My dear friend Zadie Smith is so enchanted by Mr Knausgaard that she likens her craving for his work to "crack". I am less impressed, for the very good reason that cornflakes are much better eaten after they've been soaked for a while. Having said which, why eat cornflakes anyway? The day that starts without a bowl of porridge and a dollop of syrup is destined for the dustbin.


IS Embra the most sozzled town in the UK? In a word: yes. It has 50% more pubs than anywhere else in these isles. Last year alone the licensing board granted 136 new licences in order to ensure that the silly burghers of the capital are never sober.

This accounts for the number of urinators displaying themselves in public and the countless peers of renown to be found in the New Toun.

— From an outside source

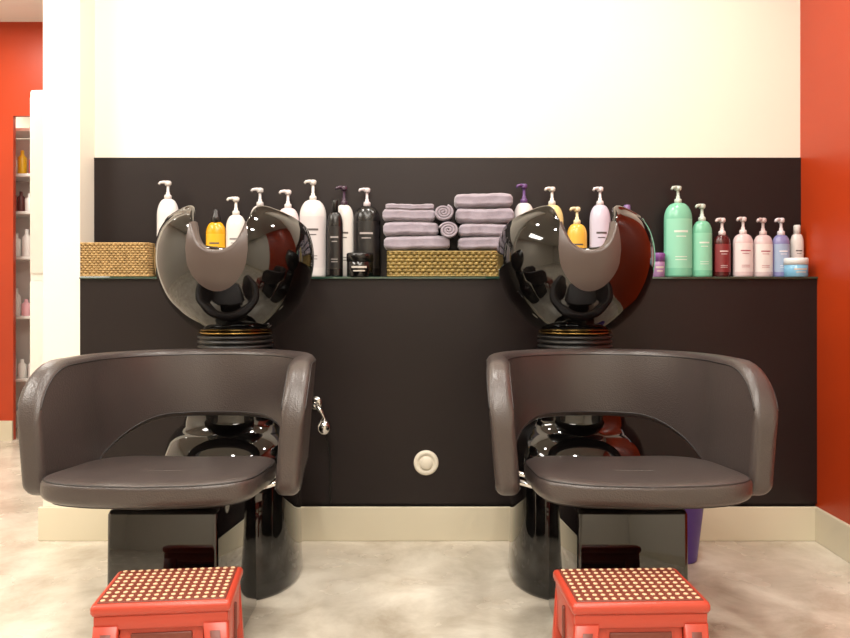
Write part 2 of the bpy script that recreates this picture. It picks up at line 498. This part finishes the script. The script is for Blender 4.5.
# ------------------------------------------------------------ towels
def towels():
    mb = MB()
    def folded(xc, zc, L, hh, ph, yc=2.955, dd=0.055):
        rs = []; N = 30
        for i in range(N+1):
            t = -1+2*i/N
            end = math.sqrt(max(0.0, 1-abs(t)**12))
            ring = []
            for k in range(32):
                a = 2*math.pi*k/32; c, s_ = math.cos(a), math.sin(a)
                y = dd*math.copysign(abs(c)**.6, c)*(0.88+0.12*end)
                z = hh*math.copysign(abs(s_)**.6, s_)*(0.5+0.5*end)
                if c < 0: y += 0.007*math.exp(-(s_/0.13)**2)
                w = 0.0009*math.sin(7*t+ph+2*a)+0.0005*math.sin(19*t+ph*3+a)
                ring.append((xc+L/2*t, yc+y+w, zc+z+w+0.0016*math.sin(3*t+ph)))
            rs.append(ring)
        mb.rings(rs, 0)
    def roll(xc, zc, r, ph, yc=2.94, L=0.11):
        turns = 3.1; n = 90; th = r/(turns+0.6)*0.50
        outer = []; inner = []
        for k in range(n+1):
            a = ph+2*math.pi*turns*k/n; rr = r*(0.14+0.86*k/n)
            outer.append((rr*math.cos(a)*1.06, rr*math.sin(a)*0.88)); ri = max(rr-th*1.75, 0.0005)
            inner.append((ri*math.cos(a)*1.06, ri*math.sin(a)*0.88))
        loop = outer+inner[::-1]
        b = len(mb.v); m_ = len(loop)
        for yy in (yc-L/2, yc+L/2):
            for (x, z) in loop: mb.v.append((xc+x, yy+0.0015*math.sin(20*x+ph), zc+z))
        for k in range(m_): mb.face((b+k, b+(k+1) % m_, b+m_+(k+1) % m_, b+m_+k), 0)
        for k in range(n):
            for o_ in (0, m_):
                mb.face((b+o_+k, b+o_+k+1, b+o_+m_-2-k, b+o_+m_-1-k), 0)
    Z = lambda y: EYE+(290-y)/264.5
    folded(sx(417), Z(243.5), 0.245, 0.0270, 0.3)
    folded(sx(411), Z(229.5), 0.205, 0.0270, 1.7)
    folded(sx(409), Z(216), 0.195, 0.0240, 3.1)
    folded(sx(410), Z(208), 0.18, 0.0120, 4.1)
    roll(sx(443), Z(214), 0.037, 0.5)
    roll(sx(448), Z(231.5), 0.037, 2.2)
    folded(sx(486), Z(244), 0.215, 0.0255, 0.9)
    folded(sx(485), Z(231), 0.20, 0.0250, 2.5)
    folded(sx(484), Z(216.5), 0.215, 0.0280, 5.0)
    folded(sx(483), Z(201.5), 0.215, 0.0270, 0.1)
    return mb.build('towel_stack', [M_towel])
towels()

# ------------------------------------------------------------ bottles
def bottle(name, u, w, ytop, ysh, body, cap='EDE9E4', label=None, bars='504848', kind='pump', yc=2.962, dirn=-2.6, flat=0.75, gloss=0.25, trans=0.0, bands=True):
    X = (u-425)/F*yc
    ppm = F/yc
    R = w/2/ppm
    Ht = EYE+(290-ytop)/ppm-GL
    Hs = EYE+(290-ysh)/ppm-GL
    mats = [mat('bottle_'+body, body, gloss, trans=trans), mat('cap_'+cap, cap, 0.3), mat('label_'+(label or body), label or body, 0.35), mat('print_'+bars, bars, 0.4)]
    mb = MB()
    body_top = Hs
    prof = [(R*0.90, 0), (R*0.98, 0.003), (R, 0.008)]
    lo, hi = body_top*0.12, body_top*0.78
    K = len(prof)
    prof += [(R, lo), (R*0.99, hi)]
    for k in range(1, 9):
        a = k/8*math.pi/2
        prof.append((0.011+(R*0.99-0.011)*math.cos(a)**0.95 if k < 8 else 0.011, hi+(body_top-hi)*math.sin(a)))
    seg = 32
    def mf(i, j):
        if label and i == K:
            a = 360*(j+0.5)/seg
            if 205 < a < 335: return 2
        return 0
    mb.lathe(prof, seg=seg, sy=flat, mf=mf)
    def patch(z0, z1, hw):
        rs = []
        for z in (z0, z1):
            row = []
            for k in range(9):
                a = math.radians(270)+(-1+2*k/8)*hw
                row.append(((R+0.0006)*math.cos(a), (R+0.0006)*flat*math.sin(a), z))
            rs.append(row)
        mb.rings(rs, 3, closed=False)
    H_ = hi-lo
    patch(lo+H_*0.72, lo+H_*0.76, 0.50); patch(lo+H_*0.63, lo+H_*0.65, 0.35)
    patch(lo+H_*0.22, lo+H_*0.235, 0.42); patch(lo+H_*0.16, lo+H_*0.175, 0.42)
    z = body_top
    if kind == 'pump':
        zt = Ht
        pr = [(0.0135, z-0.004), (0.0135, z+0.012), (0.0115, z+0.015), (0.0075, z+0.017), (0.007, z+0.026), (0.0052, z+0.027), (0.0052, zt-0.014)]
        mb.lathe(pr, seg=16, m=1)
        mb.lathe([(0.009, zt-0.018), (0.0125, zt-0.014), (0.0130, zt-0.004), (0.009, zt), (0.001, zt+0.0005)], seg=16, m=1)
        dx, dy = math.cos(dirn), math.sin(dirn)
        mb.tube([(0, 0, zt-0.007), (dx*0.016, dy*0.016, zt-0.006), (dx*0.028, dy*0.028, zt-0.008), (dx*0.034, dy*0.034, zt-0.015)], [0.0075, 0.0065, 0.0055, 0.0045], 1, 10)
    elif kind == 'cap':
        mb.lathe([(0.0125, z-0.003), (0.0125, Ht-0.004), (0.0105, Ht), (0.001, Ht)], seg=20, m=1)
    elif kind == 'nozzle':
        mb.lathe([(0.017, z-0.006), (0.017, z+0.020), (0.013, z+0.026), (0.013, Ht-0.012), (0.010, Ht-0.004), (0.006, Ht)], seg=16, m=1)
    o = mb.build(name, mats); o.location = (X, yc, GL); return o
def jar(name, u, w, ytop, body, lid, yc=2.925):
    X = (u-425)/F*yc; ppm = F/yc; R = w/2/ppm; Ht = EYE+(290-ytop)/ppm-GL
    mats = [mat('jar_'+body, body, 0.15), mat('lid_'+lid, lid, 0.25), mat('jar_print', 'B8B0A8', 0.4)]
    mb = MB()
    mb.lathe([(R*.9, 0), (R*.97, .002), (R*.97, Ht*.62), (R*.9, Ht*.66)], seg=36, m=0)
    mb.lathe([(R, Ht*.64), (R, Ht*.95), (R*.93, Ht), (.001, Ht)], seg=36, m=1)
    for z0, z1, hw in ((.36, .44, .6), (.22, .27, .45)):
        mb.rings([[((R*.97+.0006)*math.cos(math.radians(270)+(-1+2*k/8)*hw), (R*.97+.0006)*math.sin(math.radians(270)+(-1+2*k/8)*hw), Ht*z) for k in range(9)] for z in (z0, z1)], 2, closed=False)
    o = mb.build(name, mats); o.location = (X, yc, GL); return o

B = 'shampoo_bottle'
bottle(B, 168, 22, 181, 199, 'CCC8C8', cap='C8C3C1', bars='908888')
bottle(B, 216, 20, 209, 222, 'D0940F', cap='1E1A1A', kind='nozzle', label='D6A014')
bottle(B, 236, 20, 197, 215, 'D0CCC8', cap='D0CCC6', bars='807878')
bottle(B, 260, 21, 188, 206, 'C6C0C0', cap='BEBABA')
bottle(B, 288, 23, 190, 208, 'CCBABC', cap='CEC6C6', bars='907078')
bottle(B, 313, 27, 180, 200, 'C8C4C4', cap='CCC8C4', label='BAB4B6')
bottle(B, 344, 20, 186, 205, 'CCC8C5', cap='3A2838', yc=2.985)
bottle(B, 335, 16, 200, 212, '0E0B0B', cap='0E0B0B', yc=2.938, kind='cap', label='100C0C', bars='8A8484')
bottle(B, 367, 27, 188, 206, '0D0A0A', cap='BEB6BA', label='100D0D', bars='989090', yc=2.983)
jar('hair_mask_jar', 360, 27, 253, '0C0A0A', '100E0E', yc=2.922)
bottle(B, 524, 21, 184, 203, 'CECACA', cap='5A3E70')
bottle(B, 552, 23, 187, 205, 'DCCB8C', cap='D3CFC8', label='DED09E')
bottle(B, 577, 20, 207, 224, 'D8AC46', cap='DCD0A8')
bottle(B, 600, 21, 187, 205, 'BEB8C8', cap='CCC8CA')
bottle(B, 627, 16, 205, 222, '6A4A88', cap='7E6494', kind='cap')
jar('styling_cream_jar', 658, 14, 253, '9A76A0', '74488A', yc=2.94)
bottle(B, 678, 28, 186, 203, '74B89C', cap='B8C8BE', label='84C4AA', bars='CCD8D0')
bottle(B, 702, 20, 204, 221, '70B698', cap='BCCCC2', label='80C2A6', bars='CCD8D0')
bottle(B, 722, 17, 218, 235, '441214', cap='CCC2C2', label='74282C', bars='D0C4C4')
bottle(B, 743, 20, 217, 234, 'C8B4B6', cap='CCC4C4', label='D2C8C8', bars='A05060')
bottle(B, 763, 19, 218, 235, 'C2B0B2', cap='BEAEAE', label='D2CCCA', bars='A05060')
bottle(B, 781, 17, 218, 235, '7A7AA8', cap='CCC8CE', label='90A2BE', bars='E0E0E4')
bottle('hair_spray_can', 797, 13, 225, 234, 'D2CECC', cap='D2CECC', kind='cap', yc=2.985)
jar('hair_gel_jar', 796, 23, 258, '78B0D2', 'D4D8DA', yc=2.922)

# ------------------------------------------------------------ lights (ceiling downlights, plus added soft fill panels)
warm = (1.0, 0.95, 0.87)
M_em = mat('lamp_glass', 'FFF4E4', 0.4, emit=3.0)
def downlight(x, y, power, r=0.07):
    e = empty('ceiling_downlight', (x, y, H))
    mb = MB()
    mb.lathe([(r+0.015, 0), (r+0.013, -0.006), (r, -0.008), (r-0.003, -0.002)], seg=32, m=0, cap1=False)
    mb.lathe([(r-0.002, -0.003), (0.001, -0.0035)], seg=32, m=1)
    mb.build('downlight_ring', [M_chrome, M_em], e)
    l = bpy.data.lights.new('downlight_lamp', 'AREA'); l.shape = 'DISK'; l.size = 2*r; l.energy = power; l.color = warm
    o = bpy.data.objects.new('downlight_lamp', l); o.location = (0, 0, -0.012); o.parent = e; COL.objects.link(o)
def fill_panel(x, y, w, d, power):  # soft fill light added out of view, housed in an invented ceiling panel
    e = empty('added_fill_panel', (x, y, H))
    mb = MB(); mb.box((0, 0, -0.012), (w+0.05, d+0.05, 0.024), 0, 0.005); mb.box((0, 0, -0.0245), (w, d, 0.003), 1, 0.001)
    mb.build('fill_panel_frame', [M_sock, M_em], e)
    l = bpy.data.lights.new('fill_panel_lamp', 'AREA'); l.shape = 'RECTANGLE'; l.size = w; l.size_y = d; l.energy = power; l.color = warm
    o = bpy.data.objects.new('fill_panel_lamp', l); o.location = (0, 0, -0.03); o.parent = e; COL.objects.link(o)
for x, p in ((-0.95, 14), (0.0, 18), (0.9, 13)): downlight(x, 2.25, p)
for x in (-0.7, 0.5): downlight(x, 1.1, 16)
fill_panel(-0.1, 0.2, 1.3, 0.5, 52)
fill_panel(-2.3, 1.4, 0.5, 1.3, 58)
fill_panel(-0.1, -1.5, 1.3, 0.5, 30)
fill_panel(-2.4, 4.0, 0.5, 0.6, 26)
fill_panel(-2.5, 6.0, 0.8, 0.5, 60)

w = bpy.data.worlds.new('world'); sc.world = w; w.use_nodes = True
w.node_tree.nodes['Background'].inputs['Color'].default_value = (1, 0.96, 0.9, 1)
w.node_tree.nodes['Background'].inputs['Strength'].default_value = 0.3

# ------------------------------------------------------------ camera
cam = bpy.data.cameras.new('camera'); cam.sensor_width = 36; cam.lens = F/850*36
cam.shift_y = -29/850
co = bpy.data.objects.new('camera', cam); co.location = (0, 0, EYE); co.rotation_euler = (math.pi/2, 0, 0)
COL.objects.link(co); sc.camera = co
sc.view_settings.view_transform = 'Standard'
sc.view_settings.exposure = 0.0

I can't remember the last time I spoke to a completely sober Edinburgher. Firmly on the side of those determined to get guttered is my old pal Eric Milligan, Embra's former Lord Provost, current convener of the licensing board. "I sometimes think the health lobby would like none of us to drink at all," he hiccuped. I dare say he's right.

At the same time, publicans also don't want there to be more pubs, not because they're concerned about our livers but because they see their profits going down the drain like slops.

Is it any wonder we're a nation of dipsos?